I've had a number of disks jettison their metal shutters whilst inside the drive (causing all sorts of interesting grinding noises); it's always good fun rooting around inside the drive with a pair of tweezers.

I've also seen people try to insert floppy disks into Zip drives; they make some rather spectacular noises as well smiley - winkeye


3.5" floppies are evil

Post 6

I Am Iron Man

I've had that netal flap problem many a time. The simplest thing to do, I find, is if it becomes bent such that it catches on removal from the drive (but not so much that it comes off) is to rip the thign off there and then, hence saving yourself all that tweeszer work.

I've only had two disks corrupt on me, miraculously, but they were both the diskson which I stored the car encyclopaedia I was working on. I'd done about 60 pages in publisher, with some pictures as well, when one of the disks screwed up, and the after about a month the other one did too. I wonder if it was feeling sad after losing its brother.

Although a mate of mine had an interesting problem with one of his floppys.

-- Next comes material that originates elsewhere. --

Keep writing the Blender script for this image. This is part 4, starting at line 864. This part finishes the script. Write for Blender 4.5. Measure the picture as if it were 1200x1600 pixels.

It claimed to have a capacity of about three gig. Unfortunately he couldn't store anything on it.


3.5" floppies are evil

Post 7

RangaKoo

I have just brought a box of Verbatim disks and on the box it honest-to-god states that it each disk has 2.0MB unformatted capacity. And then on teh sides it state that they come formatted.

Go figure


3.5" floppies are evil

Post 8

McDuff

Given that all 3.5" floppies are now owned by the devil and merely leased out to poor unsuspecting folk, they would undoubtedly wise up to what you were doing. Even if not, this would undoubtedly cause anybody you gave them to to phone you up in the middle of the night and say "where's disk 6?" At this point, when you explained why you were doing this, people would start to give you funny looks.

Ah, the joys of CD-R. Pity I haven't got one.


3.5" floppies are evil

Post 9

Santragenius V

Some distant friends of mine once were doing their final exam report stuff. Careful guys they were and kept two separate floppy copies of the material.

One day, at the institute, the PC they used had a drive that just had a bad day and ruined disk 1.

"Phew, good thinking to have two", they said to each other....


...and proceeded to put it into the same drive.....

Sad, isn't it?

SG V


3.5" floppies are evil

Post 10

..// seawolf //..

Yep. This also happens with hard drives:
2.0MB unformatted. Yup.
1.38MB formatted. Yup.
This is because of the filesystem being horrible and stealing some of the space for it's filing (e.g. file alocation table, other nice-nesses).